Thursday, March 31, 2005

Plant fires under investigation

Published in the Current

SCARBOROUGH (March 31, 2005): The cause of a March 24 fire at RTS Packaging in the Scarborough Industrial Park is under investigation, according to Scarborough Fire Chief Michael Thurlow.

The fire did not do significant damage to the building, though the company did lose some of its products, according to a company spokesman. The company makes cardboard packaging such as dividers in beverage cartons.

Thurlow said the fire appears to have started in a cardboard waste collection system that runs throughout the building and collects scraps of cardboard cut by machinery. Thurlow likened the system to a sawdust collection system in a carpentry workshop.

He said the fire started somewhere in the system by an unknown cause, and said it is not the first time such a fire has started in the system.

“We really don’t know just what’s causing it,” Thurlow said. He said the company is being “very cooperative” and wants to find the cause of the fires as well, to avoid future damage and losses.

Town gets new ambulance

The Scarborough Fire Department has received a new ambulance, which arrived Tuesday. It is part of a multi-year effort to replace the town’s aging ambulances. Two of the three were replaced last year, and the new arrival means all three of the town’s ambulances are new.

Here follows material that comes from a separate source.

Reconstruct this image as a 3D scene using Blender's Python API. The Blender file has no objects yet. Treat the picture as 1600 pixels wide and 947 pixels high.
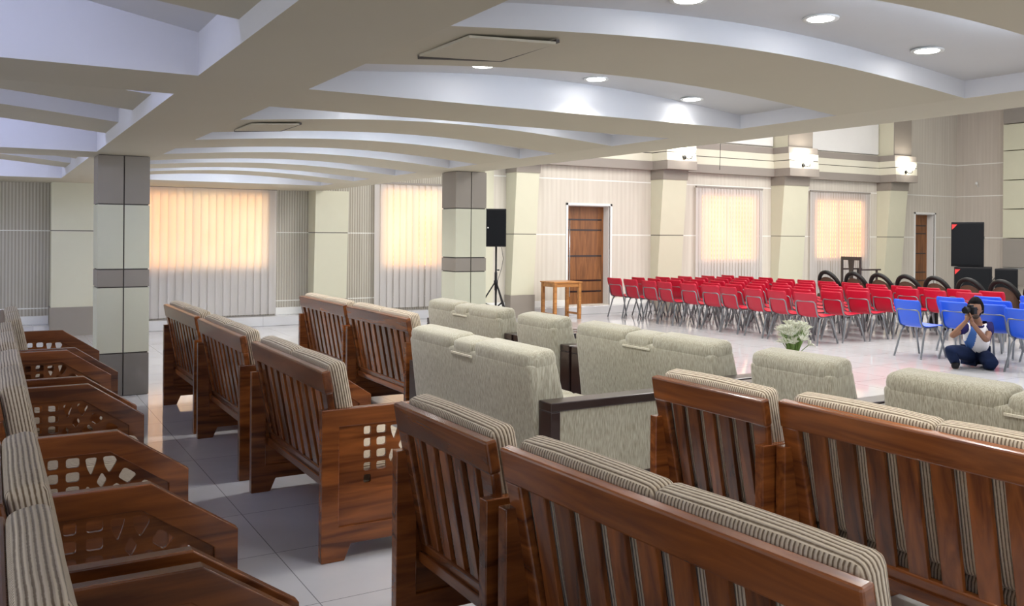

A five-year contract with the ambulance dealer means each of the ambulances will be in service for three years before being traded back in for credit toward a new ambulance, according to Fire Chief Michael Thurlow.

“It keeps them under factory warranty,” meaning the town pays “virtually nothing” toward maintenance costs, he said.

The town’s previous ambulances were out of warranty and required a lot of maintenance. The one replaced this week was a 10-year-old model, Thurlow said. “It was a rough ride to Portland,” he said.

The new ambulances cost about $130,000, and if they drive fewer than 36,000 miles in three years – something Thurlow thinks likely – the dealer will give 50 percent of that back to the town in trade-in credit toward a future ambulance.

The contract the town has with the dealer is for five years, starting last year, and can be extended for two additional years beyond that, giving the town fixed prices on the vehicles.